SOME people call me the Space Cowboy, but only those who remember me with a 10-gallon hat after a similar amount of pints in the Maggie, a pub that supplied an illegal high by one simply breathing in the atmosphere.

But no one has ever called me the Gangster of Love or even the petty officer of heavy petting.

To cut the quick, I have never been cool. I was always been uncomfortably warm, more conventional, more Pearl and Dean than Jimmy Dean.

In truth, there are not that many cool characters around. There was the guy at secondary school who played football with his hands stuck out like balancing aerofoils who could not have seemed more effete if he was wearing a tutu and an Easter bonnet. But he did not care. And that was cool.

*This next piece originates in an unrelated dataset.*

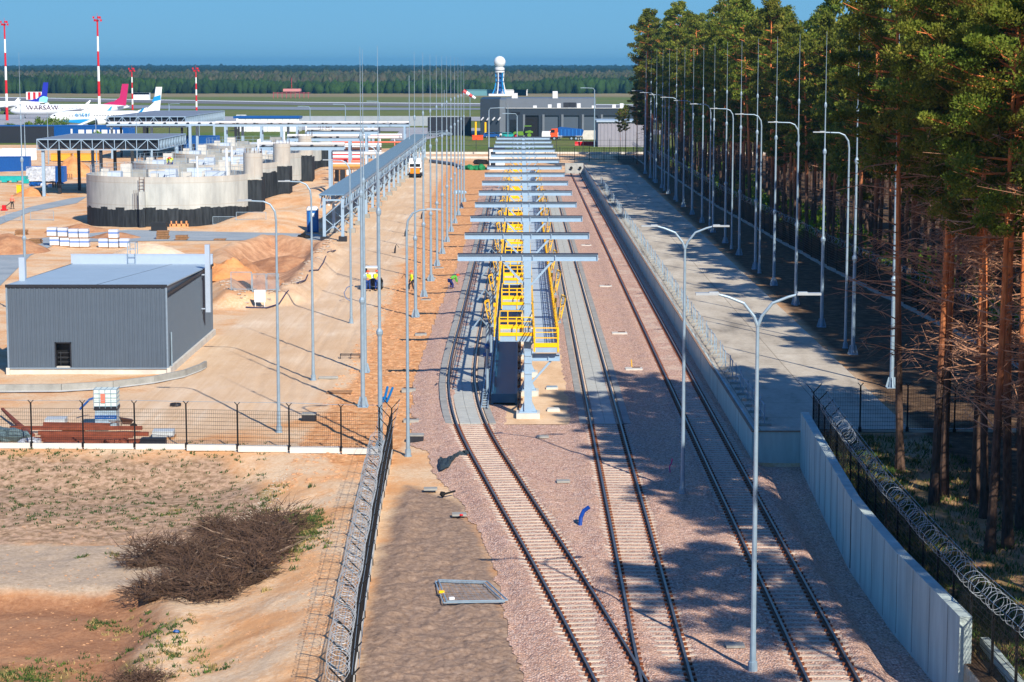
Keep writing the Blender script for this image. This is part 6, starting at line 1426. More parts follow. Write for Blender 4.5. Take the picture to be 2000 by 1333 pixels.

There is the retired greyhound at Saracen Cross. It is a regular treat for me on the road to work to catch him at his morning constitutional. He lopes up to the traffic lights, waits for the green man and the subsequent bleep, and crosses the road with the gait of the Pink Panther. Now that is cool.

But there are few cool sportsmen or women. They are plenty of brilliant, powerful, inspirational and dedicated sports stars. But cool? Lionel Messi has the aspect of the shy boy who has forgotten to do his homework. Cristiano Ronaldo is as naff as an Essex boy in a champagne bar. Roger Federer is as cool as a lounge singer on an all-inclusive cruise.

But once, back in the ice age of sport, everyone seemed cool, but no one was cooler that Johnny Unitas. His nickname was even cool: Johnny U. He was the - and I mean the - quarterback for the Baltimore Colts in the 1950s. He is also the subject of what may just be the best American Football book ever. Tom Callahan's biography of Unitas is a piercing glimpse at an era, a knowing stare at what constitutes greatness.

Johnny U was cool because he was tough, brilliant, a leader and capable of throwing a ball precisely in an era where quarter-backs where as protected as animals the royal family wants to shoot. He was also cool because he did not try to be cool, indeed he did not want to be cool. He wanted to be Johnny U. And that was a tough ask.

He would play with broken ribs, he would breathe in deeply, ignoring a punctured lung and throw the ball deep. He would call out plays through a mouth bloody and disfigured by the brutal application of an opponent's forearm or helmet.

But he won matches, he won praise from the fan and he won the respect of his team mates.

Tight end John Mackey was struck by dementia late in life, severely restricting his powers of recall. But he would often say: "I remember everything that I need to remember. Johnny Unitas was my quarter back."

Johnny U , with his buzz cut hair do and his angular face, was no matinee idol but he was a player whose innate strength, whose dedication to dragging his team to victory, was appreciated by anyone who watched him take a snap.

He had many footballing qualities but it was the personal ones that made him, unwittingly, cool. He was a sporting genius but he backed his talent with hard work. He was a faithful colleague but a demanding leader. Brutal behemoths in the huddle would quiver in shame and hurt when, after a missed block, Unitas would mutter quietly about the need for everyone to do their jobs.

He also backed his ability. He would go for the throw rather than the simple option of abdicating his brilliance to a kicker for safe points. Famously, he did this successfully in a championship game against the Giants in 1958, observing later without bombast: "Nothing against Myhra [the kicker], but I had more confidence in me."

But his coolness was heightened by a quick wittedness off the pitch. He had that serenity under pressure that allowed him to confound opponents not only by deed but by word.

Once, playing against Miami, he came up against a former team mate who had been discovered stealing from team mates in the Colts' locker room. Asked about whether the miscreant was a kleptomaniac, Bert Rechichar, the defensive back more noted for his belligerence than his intellectual brilliance, responded: "Kleptomanaic, hell! He's a f****** thief."

Johnny U was cooler. Walking on to the field, the thief, now playing on the opposition, warned him: "Not today, Johnny. Not this time, big fella."

Johnny U did not break stride but replied: "Do you still have my watch?"